■ WRITTEN TASK ■
Write out the whole listing again, exactly as given.

[start of GIVEN MATERIAL]

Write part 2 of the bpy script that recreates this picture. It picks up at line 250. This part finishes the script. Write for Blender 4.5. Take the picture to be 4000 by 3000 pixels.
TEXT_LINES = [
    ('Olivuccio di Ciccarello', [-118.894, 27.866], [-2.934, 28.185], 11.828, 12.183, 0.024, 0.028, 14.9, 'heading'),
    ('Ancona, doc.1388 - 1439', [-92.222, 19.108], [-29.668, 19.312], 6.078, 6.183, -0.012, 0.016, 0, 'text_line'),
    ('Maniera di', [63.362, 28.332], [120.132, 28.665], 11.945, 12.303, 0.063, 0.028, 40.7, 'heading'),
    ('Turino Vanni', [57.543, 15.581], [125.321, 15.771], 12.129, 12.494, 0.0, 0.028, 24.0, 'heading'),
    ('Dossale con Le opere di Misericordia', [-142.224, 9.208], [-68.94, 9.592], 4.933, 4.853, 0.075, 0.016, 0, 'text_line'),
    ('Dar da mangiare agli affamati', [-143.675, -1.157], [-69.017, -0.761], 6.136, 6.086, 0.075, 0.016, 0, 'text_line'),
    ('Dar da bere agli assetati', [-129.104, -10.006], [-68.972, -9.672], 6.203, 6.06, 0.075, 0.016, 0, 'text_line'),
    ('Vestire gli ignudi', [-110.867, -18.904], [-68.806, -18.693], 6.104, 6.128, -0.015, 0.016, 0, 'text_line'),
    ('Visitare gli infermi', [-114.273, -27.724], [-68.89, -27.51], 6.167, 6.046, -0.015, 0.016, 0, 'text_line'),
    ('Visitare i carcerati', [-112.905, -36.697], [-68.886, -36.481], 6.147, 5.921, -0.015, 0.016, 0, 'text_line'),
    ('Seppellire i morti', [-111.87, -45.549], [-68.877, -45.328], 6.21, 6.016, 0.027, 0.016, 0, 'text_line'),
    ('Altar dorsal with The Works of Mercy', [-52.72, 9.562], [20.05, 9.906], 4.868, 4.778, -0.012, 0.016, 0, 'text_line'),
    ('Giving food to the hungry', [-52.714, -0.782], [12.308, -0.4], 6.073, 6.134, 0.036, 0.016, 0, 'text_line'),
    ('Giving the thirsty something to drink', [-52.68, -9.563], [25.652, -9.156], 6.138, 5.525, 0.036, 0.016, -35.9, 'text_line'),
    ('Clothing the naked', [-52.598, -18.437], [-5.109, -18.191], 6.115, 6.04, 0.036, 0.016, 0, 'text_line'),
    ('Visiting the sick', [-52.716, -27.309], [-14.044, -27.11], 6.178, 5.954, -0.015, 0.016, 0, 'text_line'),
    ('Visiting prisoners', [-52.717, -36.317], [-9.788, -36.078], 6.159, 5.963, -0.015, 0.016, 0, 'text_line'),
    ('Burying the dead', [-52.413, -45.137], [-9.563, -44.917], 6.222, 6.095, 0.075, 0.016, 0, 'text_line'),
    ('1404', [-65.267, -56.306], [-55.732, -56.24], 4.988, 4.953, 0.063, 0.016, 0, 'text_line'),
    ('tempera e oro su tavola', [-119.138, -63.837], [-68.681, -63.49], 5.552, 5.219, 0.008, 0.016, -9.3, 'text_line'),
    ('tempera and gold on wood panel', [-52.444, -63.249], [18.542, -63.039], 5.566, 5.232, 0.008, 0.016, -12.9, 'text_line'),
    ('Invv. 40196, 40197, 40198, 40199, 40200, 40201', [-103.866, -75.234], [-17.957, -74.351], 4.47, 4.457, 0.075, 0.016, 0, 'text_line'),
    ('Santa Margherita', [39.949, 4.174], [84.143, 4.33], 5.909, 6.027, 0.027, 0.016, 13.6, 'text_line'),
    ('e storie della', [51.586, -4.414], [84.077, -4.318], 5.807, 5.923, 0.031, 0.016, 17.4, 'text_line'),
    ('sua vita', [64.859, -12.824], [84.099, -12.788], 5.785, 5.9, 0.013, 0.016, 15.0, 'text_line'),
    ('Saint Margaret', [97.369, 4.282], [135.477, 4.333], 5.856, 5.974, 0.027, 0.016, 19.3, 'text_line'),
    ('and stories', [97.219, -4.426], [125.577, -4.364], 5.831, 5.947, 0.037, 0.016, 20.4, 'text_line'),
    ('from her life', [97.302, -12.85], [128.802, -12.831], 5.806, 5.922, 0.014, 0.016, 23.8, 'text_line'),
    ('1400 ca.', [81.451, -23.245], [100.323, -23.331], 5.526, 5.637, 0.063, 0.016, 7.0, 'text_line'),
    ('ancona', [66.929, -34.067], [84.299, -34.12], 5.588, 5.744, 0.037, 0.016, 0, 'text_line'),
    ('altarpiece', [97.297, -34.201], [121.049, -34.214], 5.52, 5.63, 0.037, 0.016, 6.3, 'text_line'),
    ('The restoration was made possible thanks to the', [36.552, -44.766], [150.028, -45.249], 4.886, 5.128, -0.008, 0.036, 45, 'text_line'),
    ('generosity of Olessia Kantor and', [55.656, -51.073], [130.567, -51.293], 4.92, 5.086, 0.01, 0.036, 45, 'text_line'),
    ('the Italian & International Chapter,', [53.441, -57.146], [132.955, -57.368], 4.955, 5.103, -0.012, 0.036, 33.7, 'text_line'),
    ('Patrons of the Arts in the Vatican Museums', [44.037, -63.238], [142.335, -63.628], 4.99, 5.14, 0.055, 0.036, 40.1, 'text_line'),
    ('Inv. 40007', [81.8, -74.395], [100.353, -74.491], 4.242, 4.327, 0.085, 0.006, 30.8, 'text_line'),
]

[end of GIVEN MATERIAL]

■ CORRECT RESULT ■
Write part 2 of the bpy script that recreates this picture. It picks up at line 250. This part finishes the script. Write for Blender 4.5. Take the picture to be 4000 by 3000 pixels.
TEXT_LINES = [
    ('Olivuccio di Ciccarello', [-118.894, 27.866], [-2.934, 28.185], 11.828, 12.183, 0.024, 0.028, 14.9, 'heading'),
    ('Ancona, doc.1388 - 1439', [-92.222, 19.108], [-29.668, 19.312], 6.078, 6.183, -0.012, 0.016, 0, 'text_line'),
    ('Maniera di', [63.362, 28.332], [120.132, 28.665], 11.945, 12.303, 0.063, 0.028, 40.7, 'heading'),
    ('Turino Vanni', [57.543, 15.581], [125.321, 15.771], 12.129, 12.494, 0.0, 0.028, 24.0, 'heading'),
    ('Dossale con Le opere di Misericordia', [-142.224, 9.208], [-68.94, 9.592], 4.933, 4.853, 0.075, 0.016, 0, 'text_line'),
    ('Dar da mangiare agli affamati', [-143.675, -1.157], [-69.017, -0.761], 6.136, 6.086, 0.075, 0.016, 0, 'text_line'),
    ('Dar da bere agli assetati', [-129.104, -10.006], [-68.972, -9.672], 6.203, 6.06, 0.075, 0.016, 0, 'text_line'),
    ('Vestire gli ignudi', [-110.867, -18.904], [-68.806, -18.693], 6.104, 6.128, -0.015, 0.016, 0, 'text_line'),
    ('Visitare gli infermi', [-114.273, -27.724], [-68.89, -27.51], 6.167, 6.046, -0.015, 0.016, 0, 'text_line'),
    ('Visitare i carcerati', [-112.905, -36.697], [-68.886, -36.481], 6.147, 5.921, -0.015, 0.016, 0, 'text_line'),
    ('Seppellire i morti', [-111.87, -45.549], [-68.877, -45.328], 6.21, 6.016, 0.027, 0.016, 0, 'text_line'),
    ('Altar dorsal with The Works of Mercy', [-52.72, 9.562], [20.05, 9.906], 4.868, 4.778, -0.012, 0.016, 0, 'text_line'),
    ('Giving food to the hungry', [-52.714, -0.782], [12.308, -0.4], 6.073, 6.134, 0.036, 0.016, 0, 'text_line'),
    ('Giving the thirsty something to drink', [-52.68, -9.563], [25.652, -9.156], 6.138, 5.525, 0.036, 0.016, -35.9, 'text_line'),
    ('Clothing the naked', [-52.598, -18.437], [-5.109, -18.191], 6.115, 6.04, 0.036, 0.016, 0, 'text_line'),
    ('Visiting the sick', [-52.716, -27.309], [-14.044, -27.11], 6.178, 5.954, -0.015, 0.016, 0, 'text_line'),
    ('Visiting prisoners', [-52.717, -36.317], [-9.788, -36.078], 6.159, 5.963, -0.015, 0.016, 0, 'text_line'),
    ('Burying the dead', [-52.413, -45.137], [-9.563, -44.917], 6.222, 6.095, 0.075, 0.016, 0, 'text_line'),
    ('1404', [-65.267, -56.306], [-55.732, -56.24], 4.988, 4.953, 0.063, 0.016, 0, 'text_line'),
    ('tempera e oro su tavola', [-119.138, -63.837], [-68.681, -63.49], 5.552, 5.219, 0.008, 0.016, -9.3, 'text_line'),
    ('tempera and gold on wood panel', [-52.444, -63.249], [18.542, -63.039], 5.566, 5.232, 0.008, 0.016, -12.9, 'text_line'),
    ('Invv. 40196, 40197, 40198, 40199, 40200, 40201', [-103.866, -75.234], [-17.957, -74.351], 4.47, 4.457, 0.075, 0.016, 0, 'text_line'),
    ('Santa Margherita', [39.949, 4.174], [84.143, 4.33], 5.909, 6.027, 0.027, 0.016, 13.6, 'text_line'),
    ('e storie della', [51.586, -4.414], [84.077, -4.318], 5.807, 5.923, 0.031, 0.016, 17.4, 'text_line'),
    ('sua vita', [64.859, -12.824], [84.099, -12.788], 5.785, 5.9, 0.013, 0.016, 15.0, 'text_line'),
    ('Saint Margaret', [97.369, 4.282], [135.477, 4.333], 5.856, 5.974, 0.027, 0.016, 19.3, 'text_line'),
    ('and stories', [97.219, -4.426], [125.577, -4.364], 5.831, 5.947, 0.037, 0.016, 20.4, 'text_line'),
    ('from her life', [97.302, -12.85], [128.802, -12.831], 5.806, 5.922, 0.014, 0.016, 23.8, 'text_line'),
    ('1400 ca.', [81.451, -23.245], [100.323, -23.331], 5.526, 5.637, 0.063, 0.016, 7.0, 'text_line'),
    ('ancona', [66.929, -34.067], [84.299, -34.12], 5.588, 5.744, 0.037, 0.016, 0, 'text_line'),
    ('altarpiece', [97.297, -34.201], [121.049, -34.214], 5.52, 5.63, 0.037, 0.016, 6.3, 'text_line'),
    ('The restoration was made possible thanks to the', [36.552, -44.766], [150.028, -45.249], 4.886, 5.128, -0.008, 0.036, 45, 'text_line'),
    ('generosity of Olessia Kantor and', [55.656, -51.073], [130.567, -51.293], 4.92, 5.086, 0.01, 0.036, 45, 'text_line'),
    ('the Italian & International Chapter,', [53.441, -57.146], [132.955, -57.368], 4.955, 5.103, -0.012, 0.036, 33.7, 'text_line'),
    ('Patrons of the Arts in the Vatican Museums', [44.037, -63.238], [142.335, -63.628], 4.99, 5.14, 0.055, 0.036, 40.1, 'text_line'),
    ('Inv. 40007', [81.8, -74.395], [100.353, -74.491], 4.242, 4.327, 0.085, 0.006, 30.8, 'text_line'),
]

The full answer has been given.